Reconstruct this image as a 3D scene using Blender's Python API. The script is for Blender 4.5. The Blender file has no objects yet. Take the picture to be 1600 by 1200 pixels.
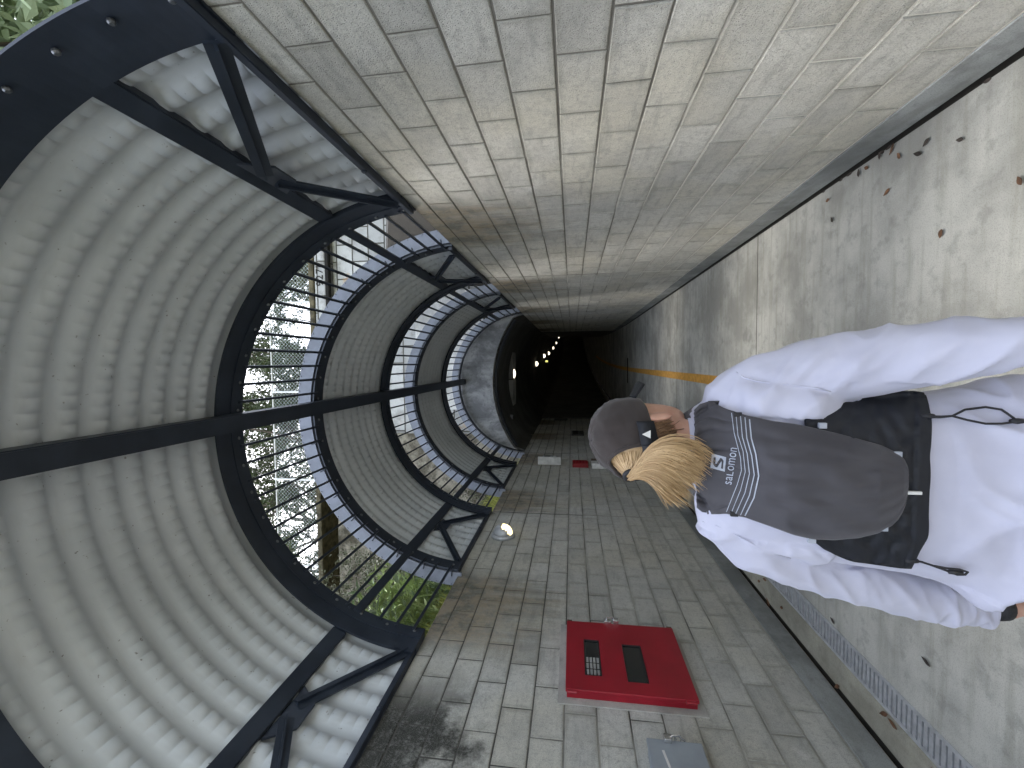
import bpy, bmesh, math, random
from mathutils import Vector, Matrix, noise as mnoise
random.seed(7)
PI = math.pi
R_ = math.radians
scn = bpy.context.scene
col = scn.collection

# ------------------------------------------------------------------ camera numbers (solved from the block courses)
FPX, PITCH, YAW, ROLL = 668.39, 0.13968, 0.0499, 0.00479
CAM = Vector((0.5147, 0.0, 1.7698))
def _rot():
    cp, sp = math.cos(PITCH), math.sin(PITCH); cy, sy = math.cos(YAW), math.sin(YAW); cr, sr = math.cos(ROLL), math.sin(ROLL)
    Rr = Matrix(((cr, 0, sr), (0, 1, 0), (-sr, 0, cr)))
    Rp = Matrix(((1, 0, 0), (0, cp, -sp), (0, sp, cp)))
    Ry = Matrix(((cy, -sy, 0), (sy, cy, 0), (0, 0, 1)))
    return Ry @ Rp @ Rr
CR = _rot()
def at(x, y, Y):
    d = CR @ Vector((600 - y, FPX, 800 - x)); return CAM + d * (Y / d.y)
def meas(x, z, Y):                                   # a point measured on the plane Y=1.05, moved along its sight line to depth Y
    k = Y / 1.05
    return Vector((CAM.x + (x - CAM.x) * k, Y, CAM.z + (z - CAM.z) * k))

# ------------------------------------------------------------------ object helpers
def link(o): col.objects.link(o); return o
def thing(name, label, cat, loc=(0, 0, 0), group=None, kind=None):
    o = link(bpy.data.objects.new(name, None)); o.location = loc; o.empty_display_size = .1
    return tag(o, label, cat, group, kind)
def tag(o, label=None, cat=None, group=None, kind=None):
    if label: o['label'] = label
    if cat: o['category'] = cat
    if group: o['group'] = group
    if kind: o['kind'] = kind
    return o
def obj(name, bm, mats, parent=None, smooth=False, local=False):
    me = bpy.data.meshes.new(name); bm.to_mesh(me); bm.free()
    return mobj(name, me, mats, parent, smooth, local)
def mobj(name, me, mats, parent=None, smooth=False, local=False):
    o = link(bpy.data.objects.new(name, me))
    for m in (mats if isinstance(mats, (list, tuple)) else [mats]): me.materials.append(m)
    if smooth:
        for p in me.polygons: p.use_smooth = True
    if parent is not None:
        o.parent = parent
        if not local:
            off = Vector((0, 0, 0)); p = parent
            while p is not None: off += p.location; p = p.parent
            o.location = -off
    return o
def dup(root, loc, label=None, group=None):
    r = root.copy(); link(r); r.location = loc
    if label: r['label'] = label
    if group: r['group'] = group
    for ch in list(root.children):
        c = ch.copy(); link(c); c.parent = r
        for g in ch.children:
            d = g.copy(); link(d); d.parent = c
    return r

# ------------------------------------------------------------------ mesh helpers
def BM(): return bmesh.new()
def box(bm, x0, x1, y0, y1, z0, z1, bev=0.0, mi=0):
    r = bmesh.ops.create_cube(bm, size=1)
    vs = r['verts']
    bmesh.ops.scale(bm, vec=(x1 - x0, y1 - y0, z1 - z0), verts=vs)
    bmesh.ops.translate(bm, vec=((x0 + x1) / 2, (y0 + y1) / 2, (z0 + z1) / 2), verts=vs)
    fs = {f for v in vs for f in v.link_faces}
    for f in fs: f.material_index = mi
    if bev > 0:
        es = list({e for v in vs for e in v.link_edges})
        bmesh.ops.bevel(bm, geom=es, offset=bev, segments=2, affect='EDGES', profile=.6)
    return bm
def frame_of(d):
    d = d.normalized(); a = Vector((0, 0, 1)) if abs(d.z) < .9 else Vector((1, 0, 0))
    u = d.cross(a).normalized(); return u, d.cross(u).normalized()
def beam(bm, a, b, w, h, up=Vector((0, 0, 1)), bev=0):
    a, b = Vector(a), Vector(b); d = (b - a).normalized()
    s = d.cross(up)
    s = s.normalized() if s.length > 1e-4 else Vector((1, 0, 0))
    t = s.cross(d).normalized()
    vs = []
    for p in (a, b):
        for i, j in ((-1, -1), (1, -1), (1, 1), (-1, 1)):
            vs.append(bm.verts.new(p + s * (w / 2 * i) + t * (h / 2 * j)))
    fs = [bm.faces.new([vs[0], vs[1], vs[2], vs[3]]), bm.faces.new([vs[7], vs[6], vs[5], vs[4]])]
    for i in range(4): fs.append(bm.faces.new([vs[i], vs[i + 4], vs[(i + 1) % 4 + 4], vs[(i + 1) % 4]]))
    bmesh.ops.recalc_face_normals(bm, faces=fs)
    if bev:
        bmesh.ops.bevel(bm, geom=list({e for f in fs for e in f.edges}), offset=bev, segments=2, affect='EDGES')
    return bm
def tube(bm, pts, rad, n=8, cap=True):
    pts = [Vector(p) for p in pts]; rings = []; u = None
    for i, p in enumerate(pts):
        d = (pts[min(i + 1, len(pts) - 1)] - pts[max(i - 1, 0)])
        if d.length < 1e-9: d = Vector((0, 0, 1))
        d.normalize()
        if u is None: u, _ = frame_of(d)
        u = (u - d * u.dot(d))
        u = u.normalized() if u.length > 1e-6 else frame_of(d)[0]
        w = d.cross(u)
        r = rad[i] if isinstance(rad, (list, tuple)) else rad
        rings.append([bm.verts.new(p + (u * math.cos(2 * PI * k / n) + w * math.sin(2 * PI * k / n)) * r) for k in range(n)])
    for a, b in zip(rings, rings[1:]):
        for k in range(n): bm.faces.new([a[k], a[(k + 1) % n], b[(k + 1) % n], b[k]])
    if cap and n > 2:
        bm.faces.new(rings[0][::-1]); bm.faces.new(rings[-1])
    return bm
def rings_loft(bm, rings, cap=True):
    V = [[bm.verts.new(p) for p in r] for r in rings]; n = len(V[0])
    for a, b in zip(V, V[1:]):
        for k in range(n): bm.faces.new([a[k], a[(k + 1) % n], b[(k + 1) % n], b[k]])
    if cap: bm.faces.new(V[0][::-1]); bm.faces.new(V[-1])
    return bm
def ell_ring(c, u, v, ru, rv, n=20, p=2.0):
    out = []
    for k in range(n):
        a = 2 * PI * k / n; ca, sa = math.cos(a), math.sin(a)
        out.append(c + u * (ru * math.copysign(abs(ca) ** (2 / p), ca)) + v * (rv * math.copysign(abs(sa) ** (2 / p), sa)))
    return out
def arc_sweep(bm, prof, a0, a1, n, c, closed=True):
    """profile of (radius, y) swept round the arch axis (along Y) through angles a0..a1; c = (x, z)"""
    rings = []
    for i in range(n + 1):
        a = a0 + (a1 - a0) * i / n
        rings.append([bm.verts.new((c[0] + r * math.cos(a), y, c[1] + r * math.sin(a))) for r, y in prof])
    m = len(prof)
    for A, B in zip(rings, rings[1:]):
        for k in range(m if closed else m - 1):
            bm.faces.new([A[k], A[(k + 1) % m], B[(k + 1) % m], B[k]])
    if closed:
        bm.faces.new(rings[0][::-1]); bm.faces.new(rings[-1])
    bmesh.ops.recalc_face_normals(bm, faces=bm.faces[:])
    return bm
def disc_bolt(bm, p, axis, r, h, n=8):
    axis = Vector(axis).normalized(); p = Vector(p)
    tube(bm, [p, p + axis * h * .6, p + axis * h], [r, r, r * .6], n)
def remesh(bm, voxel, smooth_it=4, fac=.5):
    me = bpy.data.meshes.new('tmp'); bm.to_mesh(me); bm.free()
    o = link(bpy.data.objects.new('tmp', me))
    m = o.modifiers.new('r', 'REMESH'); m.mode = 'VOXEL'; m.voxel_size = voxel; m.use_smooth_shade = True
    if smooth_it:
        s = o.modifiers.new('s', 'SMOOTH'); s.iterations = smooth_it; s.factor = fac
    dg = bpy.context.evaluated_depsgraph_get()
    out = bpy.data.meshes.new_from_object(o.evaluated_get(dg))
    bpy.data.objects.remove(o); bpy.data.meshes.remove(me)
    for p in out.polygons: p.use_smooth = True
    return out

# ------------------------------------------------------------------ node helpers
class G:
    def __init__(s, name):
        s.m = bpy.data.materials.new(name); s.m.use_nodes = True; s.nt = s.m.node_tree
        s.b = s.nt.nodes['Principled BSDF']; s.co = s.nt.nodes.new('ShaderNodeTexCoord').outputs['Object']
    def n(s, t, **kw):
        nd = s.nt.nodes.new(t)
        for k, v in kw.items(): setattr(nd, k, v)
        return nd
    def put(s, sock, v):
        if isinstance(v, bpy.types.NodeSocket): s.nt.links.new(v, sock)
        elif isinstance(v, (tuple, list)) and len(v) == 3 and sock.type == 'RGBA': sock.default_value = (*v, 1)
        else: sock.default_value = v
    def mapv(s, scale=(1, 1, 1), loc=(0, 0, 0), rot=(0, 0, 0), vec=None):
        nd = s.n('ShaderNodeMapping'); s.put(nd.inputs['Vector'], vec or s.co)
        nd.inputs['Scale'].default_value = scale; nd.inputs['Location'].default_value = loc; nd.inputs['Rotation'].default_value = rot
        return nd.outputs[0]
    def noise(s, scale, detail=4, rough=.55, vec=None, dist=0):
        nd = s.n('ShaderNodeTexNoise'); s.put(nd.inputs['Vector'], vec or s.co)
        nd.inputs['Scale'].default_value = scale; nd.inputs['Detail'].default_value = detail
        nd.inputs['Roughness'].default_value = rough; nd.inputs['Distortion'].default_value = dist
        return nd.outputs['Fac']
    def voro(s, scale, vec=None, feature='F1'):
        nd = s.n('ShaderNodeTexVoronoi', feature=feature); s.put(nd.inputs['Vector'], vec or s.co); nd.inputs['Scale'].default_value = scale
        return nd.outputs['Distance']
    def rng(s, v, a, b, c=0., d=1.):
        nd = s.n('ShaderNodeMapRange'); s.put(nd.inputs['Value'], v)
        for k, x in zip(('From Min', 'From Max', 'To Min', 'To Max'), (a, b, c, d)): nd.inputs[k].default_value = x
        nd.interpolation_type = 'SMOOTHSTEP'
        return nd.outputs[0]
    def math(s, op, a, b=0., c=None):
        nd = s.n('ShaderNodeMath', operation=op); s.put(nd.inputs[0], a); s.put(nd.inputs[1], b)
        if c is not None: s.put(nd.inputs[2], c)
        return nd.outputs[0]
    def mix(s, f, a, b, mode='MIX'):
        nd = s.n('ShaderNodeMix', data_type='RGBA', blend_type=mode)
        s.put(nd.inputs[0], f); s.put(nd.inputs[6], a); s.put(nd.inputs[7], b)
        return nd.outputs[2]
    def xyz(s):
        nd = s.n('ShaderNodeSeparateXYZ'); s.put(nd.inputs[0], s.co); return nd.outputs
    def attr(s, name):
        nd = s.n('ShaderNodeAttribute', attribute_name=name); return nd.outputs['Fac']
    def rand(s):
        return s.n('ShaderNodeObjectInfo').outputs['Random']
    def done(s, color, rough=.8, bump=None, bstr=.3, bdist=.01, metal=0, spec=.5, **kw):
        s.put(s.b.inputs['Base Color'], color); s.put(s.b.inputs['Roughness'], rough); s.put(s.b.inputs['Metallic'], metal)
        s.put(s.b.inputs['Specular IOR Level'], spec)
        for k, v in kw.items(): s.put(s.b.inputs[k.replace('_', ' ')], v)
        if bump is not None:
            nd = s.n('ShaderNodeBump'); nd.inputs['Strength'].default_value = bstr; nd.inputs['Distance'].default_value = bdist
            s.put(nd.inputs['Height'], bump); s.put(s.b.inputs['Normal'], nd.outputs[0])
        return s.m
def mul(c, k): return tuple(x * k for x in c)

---

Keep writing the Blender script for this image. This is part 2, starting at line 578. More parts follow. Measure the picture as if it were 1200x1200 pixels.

The task
Except for the pictures, write out exactly the lines from the line that contains "Reconstruct this image" through the line that contains "col = scn.collection", including both.

Solution to the problem
Reconstruct this image as a 3D scene using Blender's Python API. The script is for Blender 4.5. The Blender file has no objects yet. Take the picture to be 1600 by 1200 pixels.
import bpy, bmesh, math, random
from mathutils import Vector, Matrix, noise as mnoise
random.seed(7)
PI = math.pi
R_ = math.radians
scn = bpy.context.scene
col = scn.collection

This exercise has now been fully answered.